• Your objective
Transcribe the listing below word for word.

** START Recorded data **

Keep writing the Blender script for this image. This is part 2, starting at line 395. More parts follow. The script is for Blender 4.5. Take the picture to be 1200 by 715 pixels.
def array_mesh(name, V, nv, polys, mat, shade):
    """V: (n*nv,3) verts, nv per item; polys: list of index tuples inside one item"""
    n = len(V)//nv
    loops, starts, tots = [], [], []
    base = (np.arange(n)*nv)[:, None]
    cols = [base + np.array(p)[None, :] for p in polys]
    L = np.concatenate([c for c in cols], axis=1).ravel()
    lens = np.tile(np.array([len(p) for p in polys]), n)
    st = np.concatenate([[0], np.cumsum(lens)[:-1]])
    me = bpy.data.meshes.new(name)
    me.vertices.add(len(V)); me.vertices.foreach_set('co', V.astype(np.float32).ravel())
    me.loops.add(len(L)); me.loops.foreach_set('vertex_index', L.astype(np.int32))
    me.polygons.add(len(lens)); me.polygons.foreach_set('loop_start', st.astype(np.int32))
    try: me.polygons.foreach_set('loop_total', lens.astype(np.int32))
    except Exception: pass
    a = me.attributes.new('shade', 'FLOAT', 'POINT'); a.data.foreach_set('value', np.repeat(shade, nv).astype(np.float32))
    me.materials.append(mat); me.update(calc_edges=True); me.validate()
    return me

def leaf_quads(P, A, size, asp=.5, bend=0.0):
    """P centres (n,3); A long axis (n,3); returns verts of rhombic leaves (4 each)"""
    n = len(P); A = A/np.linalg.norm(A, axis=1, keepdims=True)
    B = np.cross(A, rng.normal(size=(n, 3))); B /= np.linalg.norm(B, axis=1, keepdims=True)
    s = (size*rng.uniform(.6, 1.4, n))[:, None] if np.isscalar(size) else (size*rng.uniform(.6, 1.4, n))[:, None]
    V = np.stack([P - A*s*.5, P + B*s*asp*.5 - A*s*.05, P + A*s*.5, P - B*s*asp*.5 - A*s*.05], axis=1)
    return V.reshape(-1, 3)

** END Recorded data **

• Task solution
Keep writing the Blender script for this image. This is part 2, starting at line 395. More parts follow. The script is for Blender 4.5. Take the picture to be 1200 by 715 pixels.
def array_mesh(name, V, nv, polys, mat, shade):
    """V: (n*nv,3) verts, nv per item; polys: list of index tuples inside one item"""
    n = len(V)//nv
    loops, starts, tots = [], [], []
    base = (np.arange(n)*nv)[:, None]
    cols = [base + np.array(p)[None, :] for p in polys]
    L = np.concatenate([c for c in cols], axis=1).ravel()
    lens = np.tile(np.array([len(p) for p in polys]), n)
    st = np.concatenate([[0], np.cumsum(lens)[:-1]])
    me = bpy.data.meshes.new(name)
    me.vertices.add(len(V)); me.vertices.foreach_set('co', V.astype(np.float32).ravel())
    me.loops.add(len(L)); me.loops.foreach_set('vertex_index', L.astype(np.int32))
    me.polygons.add(len(lens)); me.polygons.foreach_set('loop_start', st.astype(np.int32))
    try: me.polygons.foreach_set('loop_total', lens.astype(np.int32))
    except Exception: pass
    a = me.attributes.new('shade', 'FLOAT', 'POINT'); a.data.foreach_set('value', np.repeat(shade, nv).astype(np.float32))
    me.materials.append(mat); me.update(calc_edges=True); me.validate()
    return me

def leaf_quads(P, A, size, asp=.5, bend=0.0):
    """P centres (n,3); A long axis (n,3); returns verts of rhombic leaves (4 each)"""
    n = len(P); A = A/np.linalg.norm(A, axis=1, keepdims=True)
    B = np.cross(A, rng.normal(size=(n, 3))); B /= np.linalg.norm(B, axis=1, keepdims=True)
    s = (size*rng.uniform(.6, 1.4, n))[:, None] if np.isscalar(size) else (size*rng.uniform(.6, 1.4, n))[:, None]
    V = np.stack([P - A*s*.5, P + B*s*asp*.5 - A*s*.05, P + A*s*.5, P - B*s*asp*.5 - A*s*.05], axis=1)
    return V.reshape(-1, 3)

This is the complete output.